Linda, I thought, was going to be an easy going, laid back boss who worked hard and played hard and expected the same of her employees.  While planning my wedding, I anticipated that I’d be able to make a phone call here or there and send an email when necessary to do things like set vendor appointments or request information – because like most people I work during business hours!  I don’t want to give the impression that I’ve been spending my whole day everyday doing this sort of thing.  I do my work diligently, typically finishing tasks given to me in advance of when they are due, thus ending up with a spare 5 or 10 minutes here or there.  And let the record also show that I also NEVER take a lunch break.  So I thought, as long as it doesn’t interfere with my job it should be no big deal.  And since Linda and I are friends, she’d let me do it no problem. 

Boy, was I wrong.

Linda approached me yesterday and warned me about using work time to work on my wedding. Immediately I took this as what it appear to be, a friend coming to me out of concern for what my superiors would think if they saw I was working on my wedding.

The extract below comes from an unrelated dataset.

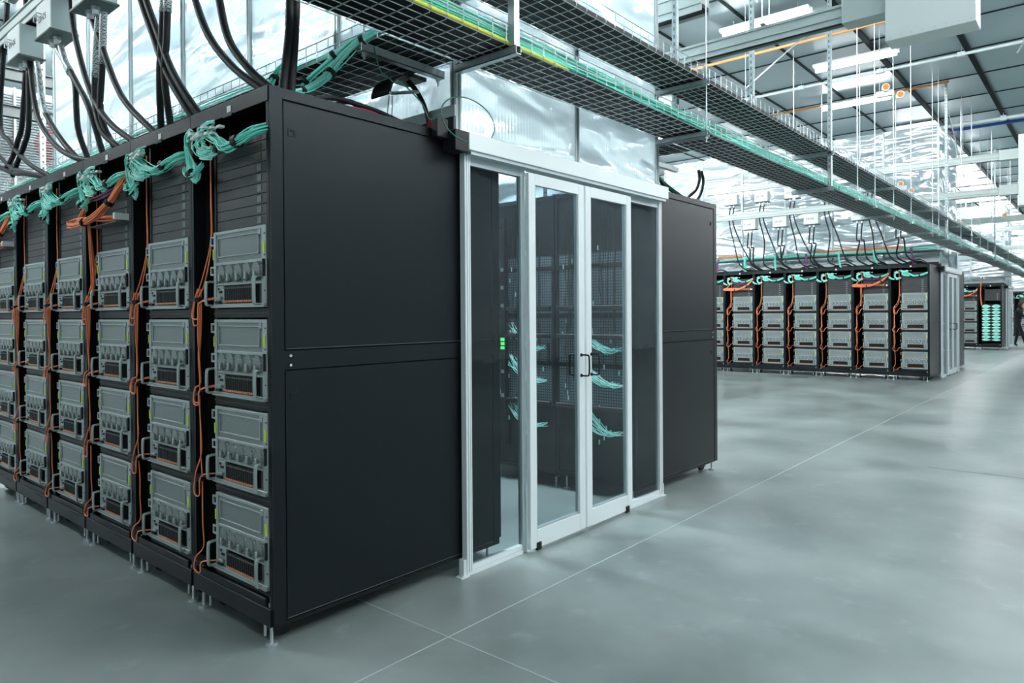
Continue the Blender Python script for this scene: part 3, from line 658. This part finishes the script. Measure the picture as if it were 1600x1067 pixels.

But then I realized, wait, she is my superior.  The only other “bosses” I have don’t even work in the same building as me so how would they ever know? 

Is it time for “the talk” between Linda and I?  I’m inclined to say no, based on two things.  1) After getting over my initial hurt feelings about her reprimanding me, I realized that she was really my boss and therefore had every right to say what she said.  2) Since we started working together we haven’t hung out socially at all.

So, is there a need for “the talk” I don’t thinks so, I think that its pretty clear what our relationship is.  We are coworkers.  Which begs the question, did I get dumped?  

Comments

Comment from Colla
Time: July 1, 2008, 3:03 pm

You should take long bathroom breaks or actually take a lunch, and make your calls then by cell. When you make contact with whomever you are looking for tell them you would prefer email then you can touch base with them before, after or (gasp) during business hours if need be.

And as far as the whole dumped (by the way I hate that word and any conjugations by association), think of it this way were you on your way to being best buddies anyway or were you on your way to becoming socially social?